Puan mı? Sıralama mı? Hangisi Daha Önemli
Tercih listesi oluşturulurken puandan ziyade, Türkiye başarı sıranızı göz önünde tutmalısınız. Bir önceki yıldaki başarı sıraları size bu konuda yardımcı olabilir. Her yıl sistem ya da sayılar değişse de başarı sıraları bize en sağlıklı göstergeyi sağlar.
Örneğin; oldukça zor bir sınava girip 400 alan bir öğrenciyle, daha kolay bir sınava girip 400 puan alan bir öğrenci aynı sıralamaya sahip olmayacaktır. Bunun sebebi: Zor sınavda 400 puan alan öğrenci sayısı azken sıralama yükseliyor (Örnek: 5.000), kolay sınavda ise 400 puan alan öğrenci sayısı fazla oluyor ve sıralama azalıyor. (Örnek: 10.000)
Bölümlerin ve üniversitelerin puanlarını ve sıralamalarını öğrenmek için tıklayınız.

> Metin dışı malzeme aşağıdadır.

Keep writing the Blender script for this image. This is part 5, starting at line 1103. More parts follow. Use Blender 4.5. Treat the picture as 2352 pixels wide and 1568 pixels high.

Kendi Sıramazın Ne Kadar Üstünde Yazalım
İlk sıralara gönlünüzde yatan aslanı yazın. Aklınızda, gönlünüzde kalacağına, tercih listesinde kalsın! İlk birkaç tercihte uçun, nasıl olsa yerimiz dar değil, 24 tercih yapma hakkımız var. Diğer tercihler makul olsun, kendi sıramızın biraz üstü ve biraz altı olsun, böylece sıralamayı makul yere kadar indirelim. Diyeceksiniz ki ‘Hocam, kaçıncı sıraya kadar düşelim, garanti sıra nedir?’ Genel geçer, herkese uyan bir sıra yok, önce bunu belirtelim.

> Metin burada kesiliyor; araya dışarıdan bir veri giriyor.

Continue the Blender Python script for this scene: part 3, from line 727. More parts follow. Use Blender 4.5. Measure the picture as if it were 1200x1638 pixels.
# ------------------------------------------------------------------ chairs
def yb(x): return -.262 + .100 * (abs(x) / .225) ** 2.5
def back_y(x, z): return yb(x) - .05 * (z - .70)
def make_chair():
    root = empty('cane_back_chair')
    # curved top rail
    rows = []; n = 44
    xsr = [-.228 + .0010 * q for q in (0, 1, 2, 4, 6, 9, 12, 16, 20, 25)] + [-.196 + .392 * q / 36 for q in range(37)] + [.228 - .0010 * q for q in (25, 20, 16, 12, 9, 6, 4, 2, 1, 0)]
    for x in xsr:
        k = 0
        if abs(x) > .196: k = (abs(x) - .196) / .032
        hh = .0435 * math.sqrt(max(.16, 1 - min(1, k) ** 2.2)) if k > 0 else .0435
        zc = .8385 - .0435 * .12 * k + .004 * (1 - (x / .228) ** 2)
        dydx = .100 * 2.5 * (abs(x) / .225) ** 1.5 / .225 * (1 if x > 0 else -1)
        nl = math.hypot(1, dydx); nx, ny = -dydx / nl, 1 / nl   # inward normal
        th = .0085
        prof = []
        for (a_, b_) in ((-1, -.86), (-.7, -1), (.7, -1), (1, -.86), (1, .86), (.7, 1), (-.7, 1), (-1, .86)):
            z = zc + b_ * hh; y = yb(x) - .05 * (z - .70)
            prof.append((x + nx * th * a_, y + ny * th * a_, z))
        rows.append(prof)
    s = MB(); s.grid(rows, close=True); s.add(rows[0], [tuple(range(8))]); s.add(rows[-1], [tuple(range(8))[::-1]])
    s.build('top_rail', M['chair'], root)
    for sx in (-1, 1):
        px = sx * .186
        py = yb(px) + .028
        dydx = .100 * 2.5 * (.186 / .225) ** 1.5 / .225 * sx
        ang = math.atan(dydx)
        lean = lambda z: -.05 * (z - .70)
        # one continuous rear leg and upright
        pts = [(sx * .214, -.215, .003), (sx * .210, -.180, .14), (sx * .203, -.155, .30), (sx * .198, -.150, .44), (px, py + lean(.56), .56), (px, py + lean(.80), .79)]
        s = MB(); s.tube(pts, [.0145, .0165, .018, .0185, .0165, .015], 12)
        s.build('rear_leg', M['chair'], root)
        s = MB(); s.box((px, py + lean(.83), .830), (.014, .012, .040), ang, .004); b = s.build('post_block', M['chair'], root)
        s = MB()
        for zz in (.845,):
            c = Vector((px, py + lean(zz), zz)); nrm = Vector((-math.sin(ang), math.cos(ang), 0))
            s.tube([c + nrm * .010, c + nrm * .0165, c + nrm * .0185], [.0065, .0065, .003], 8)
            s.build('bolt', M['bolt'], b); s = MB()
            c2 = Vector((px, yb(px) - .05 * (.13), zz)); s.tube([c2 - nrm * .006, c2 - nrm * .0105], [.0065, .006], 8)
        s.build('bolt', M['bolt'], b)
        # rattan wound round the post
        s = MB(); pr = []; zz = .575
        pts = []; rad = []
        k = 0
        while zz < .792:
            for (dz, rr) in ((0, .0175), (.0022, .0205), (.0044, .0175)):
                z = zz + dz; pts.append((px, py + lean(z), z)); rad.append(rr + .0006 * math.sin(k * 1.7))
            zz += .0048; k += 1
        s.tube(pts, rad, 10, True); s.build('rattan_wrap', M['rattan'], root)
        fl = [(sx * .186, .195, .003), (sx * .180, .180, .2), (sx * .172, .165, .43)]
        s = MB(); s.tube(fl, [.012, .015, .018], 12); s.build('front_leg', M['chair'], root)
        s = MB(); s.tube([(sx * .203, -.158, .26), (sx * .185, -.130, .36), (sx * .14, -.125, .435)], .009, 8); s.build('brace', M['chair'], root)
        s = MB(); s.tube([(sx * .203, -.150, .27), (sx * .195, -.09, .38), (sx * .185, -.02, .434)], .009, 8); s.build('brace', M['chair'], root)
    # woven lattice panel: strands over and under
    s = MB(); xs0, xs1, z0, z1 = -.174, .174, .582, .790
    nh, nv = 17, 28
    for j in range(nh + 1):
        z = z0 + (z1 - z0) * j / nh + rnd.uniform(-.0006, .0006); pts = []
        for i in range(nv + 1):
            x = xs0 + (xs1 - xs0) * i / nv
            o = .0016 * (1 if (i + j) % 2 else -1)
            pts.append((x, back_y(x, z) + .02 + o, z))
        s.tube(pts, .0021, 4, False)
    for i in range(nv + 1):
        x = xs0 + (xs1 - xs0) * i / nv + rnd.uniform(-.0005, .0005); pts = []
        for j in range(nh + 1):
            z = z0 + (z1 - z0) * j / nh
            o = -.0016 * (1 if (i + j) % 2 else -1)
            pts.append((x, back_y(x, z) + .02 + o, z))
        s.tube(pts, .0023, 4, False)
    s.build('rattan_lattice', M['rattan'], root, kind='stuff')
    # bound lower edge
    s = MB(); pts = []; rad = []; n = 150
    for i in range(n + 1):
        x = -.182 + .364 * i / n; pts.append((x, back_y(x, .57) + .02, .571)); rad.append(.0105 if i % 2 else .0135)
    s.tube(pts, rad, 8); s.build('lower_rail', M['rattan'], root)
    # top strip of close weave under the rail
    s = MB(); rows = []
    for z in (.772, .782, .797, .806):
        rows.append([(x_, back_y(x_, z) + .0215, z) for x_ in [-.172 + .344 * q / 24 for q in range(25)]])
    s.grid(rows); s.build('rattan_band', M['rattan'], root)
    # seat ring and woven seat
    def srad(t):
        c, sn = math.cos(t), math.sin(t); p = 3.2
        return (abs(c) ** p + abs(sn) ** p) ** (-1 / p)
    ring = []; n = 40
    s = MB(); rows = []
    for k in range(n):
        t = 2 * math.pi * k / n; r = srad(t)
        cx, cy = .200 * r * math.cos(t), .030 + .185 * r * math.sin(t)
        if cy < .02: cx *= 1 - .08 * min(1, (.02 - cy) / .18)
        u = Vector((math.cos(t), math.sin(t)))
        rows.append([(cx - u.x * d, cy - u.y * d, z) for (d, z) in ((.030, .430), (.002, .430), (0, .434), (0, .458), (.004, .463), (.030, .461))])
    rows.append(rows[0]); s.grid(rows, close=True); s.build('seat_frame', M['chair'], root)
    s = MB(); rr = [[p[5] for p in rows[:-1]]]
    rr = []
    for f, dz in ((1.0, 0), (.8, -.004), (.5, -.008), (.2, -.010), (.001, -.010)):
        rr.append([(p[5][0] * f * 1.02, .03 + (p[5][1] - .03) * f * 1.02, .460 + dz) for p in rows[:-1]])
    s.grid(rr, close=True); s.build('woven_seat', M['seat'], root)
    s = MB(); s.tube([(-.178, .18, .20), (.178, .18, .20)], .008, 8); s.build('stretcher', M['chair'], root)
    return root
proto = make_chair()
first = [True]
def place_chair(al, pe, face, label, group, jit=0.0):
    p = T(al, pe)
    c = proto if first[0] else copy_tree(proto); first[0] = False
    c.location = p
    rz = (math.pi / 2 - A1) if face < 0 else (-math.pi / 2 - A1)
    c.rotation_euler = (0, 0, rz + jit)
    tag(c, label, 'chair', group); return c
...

Pişman Olmayacağınız Yere Kadar Düşün!
Bu sıra, herkesin kendisinin belirleyeceği bir sıradır. Örneğin: Bir adayın TM-1’deki sırası 190 bin olsun, bu aday ilk birkaç tercihini 90-100 binlerdeki yerlerden yapıyor, daha sonra genel sıralamasını 160 binlerden başlatıyor, ortadaki bloğu kendi sıralamasının biraz üstü ve biraz altından oluşturuyor, en son sıraya da (pişman olmayacağı) 220 binlik bir bölümü yazıyor. İşte, bu ideal bir tercih sıralaması oldu…
Nereye Kadar Düşelim?
Pişman olmayacağımız yere kadar! En son yaptığınız tercih bile, kazandığınızda asla pişman olmayacağınız, bir daha sınava girmek istemeyeceğiniz, kazandığınızda okuyacağınız yer olsun. Lütfen şuna dikkat edin: Her bir tercihi yazarken, sanki başka tercih yokmuş, sadece o tercih varmış gibi hareket edin. Tercihlerdeki temel prensibimiz; ‘bu tercihi yazıyorum, ama bu tercihte gerçekten okur muyum’, yoksa ‘yazmış olmak için mi yazıyorum’ sorularının gerçek ve samimi yanıtlarını aramak olmalı!